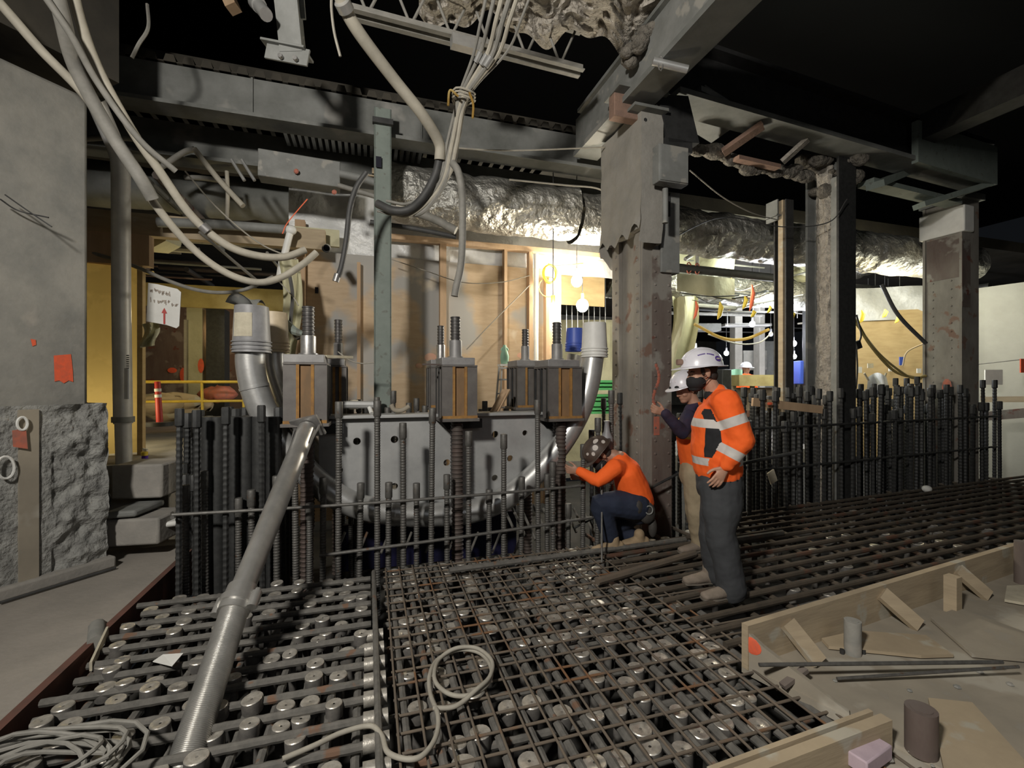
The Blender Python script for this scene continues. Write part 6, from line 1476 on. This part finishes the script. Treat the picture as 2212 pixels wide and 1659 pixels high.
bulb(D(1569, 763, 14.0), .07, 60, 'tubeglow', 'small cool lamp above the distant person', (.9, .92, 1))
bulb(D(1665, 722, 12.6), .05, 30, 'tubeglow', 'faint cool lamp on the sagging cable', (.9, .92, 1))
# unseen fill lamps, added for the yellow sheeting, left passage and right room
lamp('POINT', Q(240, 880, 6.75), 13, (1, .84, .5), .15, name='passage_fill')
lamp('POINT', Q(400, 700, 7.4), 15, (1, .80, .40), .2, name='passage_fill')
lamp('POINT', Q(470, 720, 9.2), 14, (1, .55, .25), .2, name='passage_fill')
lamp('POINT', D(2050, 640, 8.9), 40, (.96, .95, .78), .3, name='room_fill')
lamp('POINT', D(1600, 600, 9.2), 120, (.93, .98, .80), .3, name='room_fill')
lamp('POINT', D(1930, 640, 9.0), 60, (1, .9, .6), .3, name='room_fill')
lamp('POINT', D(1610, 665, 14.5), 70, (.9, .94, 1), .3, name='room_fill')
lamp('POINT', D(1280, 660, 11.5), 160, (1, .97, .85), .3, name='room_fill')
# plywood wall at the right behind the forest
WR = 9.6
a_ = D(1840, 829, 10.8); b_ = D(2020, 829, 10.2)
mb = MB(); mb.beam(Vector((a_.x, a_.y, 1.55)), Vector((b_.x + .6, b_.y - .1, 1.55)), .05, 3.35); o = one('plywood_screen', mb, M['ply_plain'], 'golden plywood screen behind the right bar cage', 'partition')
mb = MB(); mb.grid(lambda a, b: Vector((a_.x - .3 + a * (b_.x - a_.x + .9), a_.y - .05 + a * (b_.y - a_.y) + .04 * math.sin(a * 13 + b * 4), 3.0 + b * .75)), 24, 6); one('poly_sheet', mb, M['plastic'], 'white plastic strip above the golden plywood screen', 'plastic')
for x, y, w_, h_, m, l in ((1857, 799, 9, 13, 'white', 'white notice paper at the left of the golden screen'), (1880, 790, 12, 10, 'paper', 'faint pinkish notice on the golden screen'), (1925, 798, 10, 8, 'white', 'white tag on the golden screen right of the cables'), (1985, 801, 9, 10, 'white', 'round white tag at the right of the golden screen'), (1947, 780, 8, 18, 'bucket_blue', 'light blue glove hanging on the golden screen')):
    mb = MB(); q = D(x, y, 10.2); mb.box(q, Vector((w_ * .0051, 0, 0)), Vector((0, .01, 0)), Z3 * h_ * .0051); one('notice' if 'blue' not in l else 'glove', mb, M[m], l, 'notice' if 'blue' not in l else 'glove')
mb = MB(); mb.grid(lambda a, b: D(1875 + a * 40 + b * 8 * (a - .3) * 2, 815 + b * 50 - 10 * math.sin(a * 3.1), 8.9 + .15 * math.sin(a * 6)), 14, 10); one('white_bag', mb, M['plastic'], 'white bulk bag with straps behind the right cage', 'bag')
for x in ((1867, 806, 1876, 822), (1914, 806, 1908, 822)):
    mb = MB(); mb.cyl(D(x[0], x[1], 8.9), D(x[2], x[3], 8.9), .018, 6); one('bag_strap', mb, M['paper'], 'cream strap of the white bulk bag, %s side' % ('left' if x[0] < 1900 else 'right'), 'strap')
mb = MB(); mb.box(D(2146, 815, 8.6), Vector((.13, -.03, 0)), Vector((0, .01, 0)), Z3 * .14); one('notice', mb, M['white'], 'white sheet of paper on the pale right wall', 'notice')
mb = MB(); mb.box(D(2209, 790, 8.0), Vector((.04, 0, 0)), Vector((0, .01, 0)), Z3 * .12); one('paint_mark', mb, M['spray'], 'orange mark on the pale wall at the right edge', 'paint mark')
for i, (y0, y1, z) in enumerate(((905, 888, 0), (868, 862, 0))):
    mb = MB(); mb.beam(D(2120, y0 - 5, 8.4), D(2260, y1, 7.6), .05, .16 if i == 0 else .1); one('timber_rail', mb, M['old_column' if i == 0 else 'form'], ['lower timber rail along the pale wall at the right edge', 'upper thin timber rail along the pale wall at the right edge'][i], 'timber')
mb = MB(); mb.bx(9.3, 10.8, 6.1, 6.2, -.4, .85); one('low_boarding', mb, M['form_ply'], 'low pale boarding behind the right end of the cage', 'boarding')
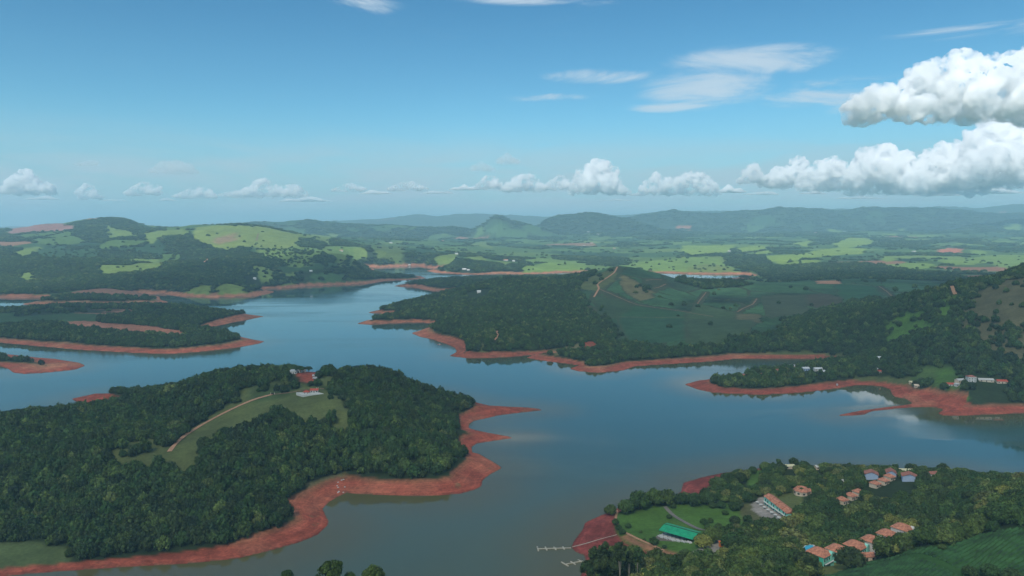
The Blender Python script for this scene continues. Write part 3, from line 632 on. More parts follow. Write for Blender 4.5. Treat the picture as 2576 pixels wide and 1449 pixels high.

· · ·

* **Job**
Except for the pictures, give all the material above again verbatim.

* **Final result**
The Blender Python script for this scene continues. Write part 6, from line 1476 on. This part finishes the script. Treat the picture as 2212 pixels wide and 1659 pixels high.
bulb(D(1569, 763, 14.0), .07, 60, 'tubeglow', 'small cool lamp above the distant person', (.9, .92, 1))
bulb(D(1665, 722, 12.6), .05, 30, 'tubeglow', 'faint cool lamp on the sagging cable', (.9, .92, 1))
# unseen fill lamps, added for the yellow sheeting, left passage and right room
lamp('POINT', Q(240, 880, 6.75), 13, (1, .84, .5), .15, name='passage_fill')
lamp('POINT', Q(400, 700, 7.4), 15, (1, .80, .40), .2, name='passage_fill')
lamp('POINT', Q(470, 720, 9.2), 14, (1, .55, .25), .2, name='passage_fill')
lamp('POINT', D(2050, 640, 8.9), 40, (.96, .95, .78), .3, name='room_fill')
lamp('POINT', D(1600, 600, 9.2), 120, (.93, .98, .80), .3, name='room_fill')
lamp('POINT', D(1930, 640, 9.0), 60, (1, .9, .6), .3, name='room_fill')
lamp('POINT', D(1610, 665, 14.5), 70, (.9, .94, 1), .3, name='room_fill')
lamp('POINT', D(1280, 660, 11.5), 160, (1, .97, .85), .3, name='room_fill')
# plywood wall at the right behind the forest
WR = 9.6
a_ = D(1840, 829, 10.8); b_ = D(2020, 829, 10.2)
mb = MB(); mb.beam(Vector((a_.x, a_.y, 1.55)), Vector((b_.x + .6, b_.y - .1, 1.55)), .05, 3.35); o = one('plywood_screen', mb, M['ply_plain'], 'golden plywood screen behind the right bar cage', 'partition')
mb = MB(); mb.grid(lambda a, b: Vector((a_.x - .3 + a * (b_.x - a_.x + .9), a_.y - .05 + a * (b_.y - a_.y) + .04 * math.sin(a * 13 + b * 4), 3.0 + b * .75)), 24, 6); one('poly_sheet', mb, M['plastic'], 'white plastic strip above the golden plywood screen', 'plastic')
for x, y, w_, h_, m, l in ((1857, 799, 9, 13, 'white', 'white notice paper at the left of the golden screen'), (1880, 790, 12, 10, 'paper', 'faint pinkish notice on the golden screen'), (1925, 798, 10, 8, 'white', 'white tag on the golden screen right of the cables'), (1985, 801, 9, 10, 'white', 'round white tag at the right of the golden screen'), (1947, 780, 8, 18, 'bucket_blue', 'light blue glove hanging on the golden screen')):
    mb = MB(); q = D(x, y, 10.2); mb.box(q, Vector((w_ * .0051, 0, 0)), Vector((0, .01, 0)), Z3 * h_ * .0051); one('notice' if 'blue' not in l else 'glove', mb, M[m], l, 'notice' if 'blue' not in l else 'glove')
mb = MB(); mb.grid(lambda a, b: D(1875 + a * 40 + b * 8 * (a - .3) * 2, 815 + b * 50 - 10 * math.sin(a * 3.1), 8.9 + .15 * math.sin(a * 6)), 14, 10); one('white_bag', mb, M['plastic'], 'white bulk bag with straps behind the right cage', 'bag')
for x in ((1867, 806, 1876, 822), (1914, 806, 1908, 822)):
    mb = MB(); mb.cyl(D(x[0], x[1], 8.9), D(x[2], x[3], 8.9), .018, 6); one('bag_strap', mb, M['paper'], 'cream strap of the white bulk bag, %s side' % ('left' if x[0] < 1900 else 'right'), 'strap')
mb = MB(); mb.box(D(2146, 815, 8.6), Vector((.13, -.03, 0)), Vector((0, .01, 0)), Z3 * .14); one('notice', mb, M['white'], 'white sheet of paper on the pale right wall', 'notice')
mb = MB(); mb.box(D(2209, 790, 8.0), Vector((.04, 0, 0)), Vector((0, .01, 0)), Z3 * .12); one('paint_mark', mb, M['spray'], 'orange mark on the pale wall at the right edge', 'paint mark')
for i, (y0, y1, z) in enumerate(((905, 888, 0), (868, 862, 0))):
    mb = MB(); mb.beam(D(2120, y0 - 5, 8.4), D(2260, y1, 7.6), .05, .16 if i == 0 else .1); one('timber_rail', mb, M['old_column' if i == 0 else 'form'], ['lower timber rail along the pale wall at the right edge', 'upper thin timber rail along the pale wall at the right edge'][i], 'timber')
mb = MB(); mb.bx(9.3, 10.8, 6.1, 6.2, -.4, .85); one('low_boarding', mb, M['form_ply'], 'low pale boarding behind the right end of the cage', 'boarding')
The Blender Python script for this scene continues. Write part 3, from line 632 on. More parts follow. Write for Blender 4.5. Treat the picture as 2576 pixels wide and 1449 pixels high.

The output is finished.